Er rationalisiert quasi seine Mitarbeiter, damit sie mehr vermoegen und bei ihren Kunden fuer das Unternehmen viel verdienen: Dann koennen sie auch selbst mehr verdienen. Die wirklich vernuenftigen Chefs machen den Menschen Mut, etwas zu unternehmen - als Unternehmer im Unternehmen, also ueber sich selbst, aber auch ueber sie selbst hinauszuwachsen.

Unser Streben nach Sicherheit und Ordnung hat zu Strukturen und Fremdsteuerungsmechanismen gefuehrt, die die Kreativitaet, Initiative und Eigenverantwortung des einzelnen laehmen. Wir brauchen wieder Fitness, und zwar fuer die Kunden. Vier Uebungen sind deshalb angesagt:

- Die Kunden ins Unternehmen holen; das heisst: Kundenorientierung auch durch interne Kunden-Lieferanten-Beziehungen und Reduzierung aller Leistungen, die nicht honoriert werden.

- Freizuegigkeit der Information auch innerhalb der Unternehmen; das Prinzip Offenheit (mitteilen statt abteilen) ist durch IuK- Technik zu unterstuetzen.
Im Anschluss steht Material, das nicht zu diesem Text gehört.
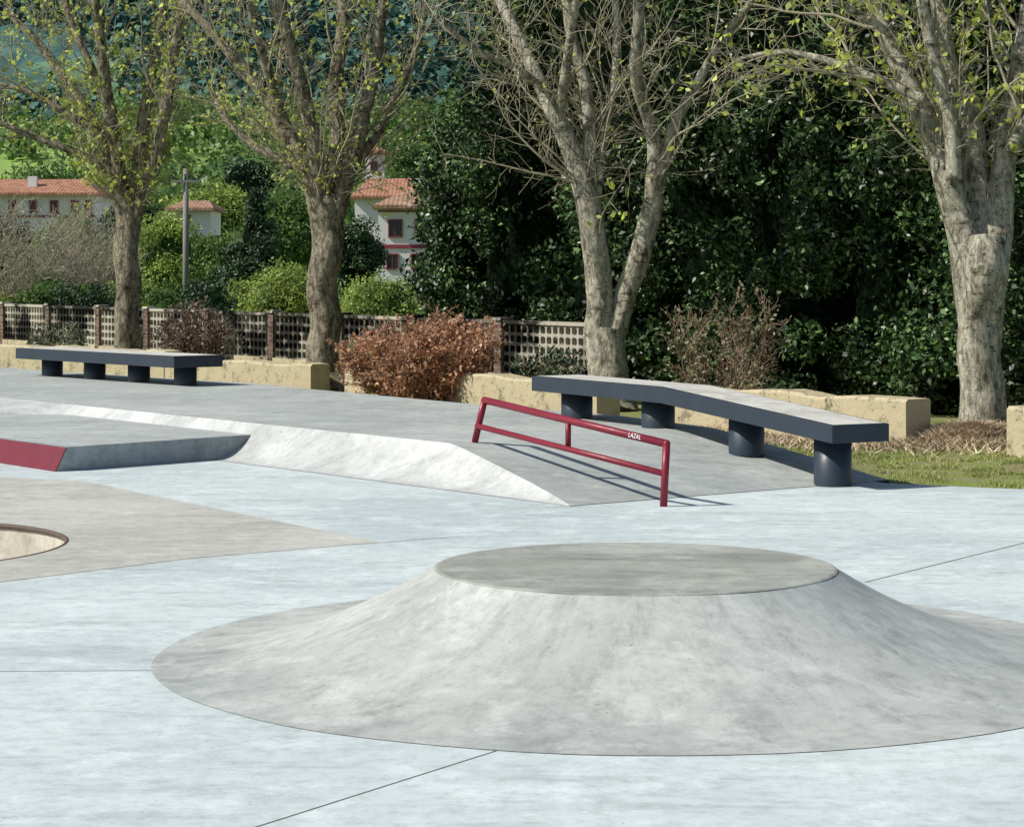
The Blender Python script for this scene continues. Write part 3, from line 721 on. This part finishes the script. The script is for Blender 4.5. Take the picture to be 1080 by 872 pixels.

Der Computer wird vom Job-Killer zum Job- Knueller.

-Leistungsprinzip und Wettbewerb muessen auch innerhalb des Unternehmens stattfinden. Die Arbeitskraft darf nicht laenger durch starre Strukturen und unflexible Tarifsysteme dem marktwirtschaftlichen Prinzip entzogen werden.

- Flexibilitaet und stetiger Wandel muessen zum Gestaltungsprinzip der Unternehmen erhoben werden. Gefordert sind: Flexibilitaet der Strukturen, Maschinen, Arbeitszeiten, der Entlohnungssysteme und - last, but not least - der Menschen.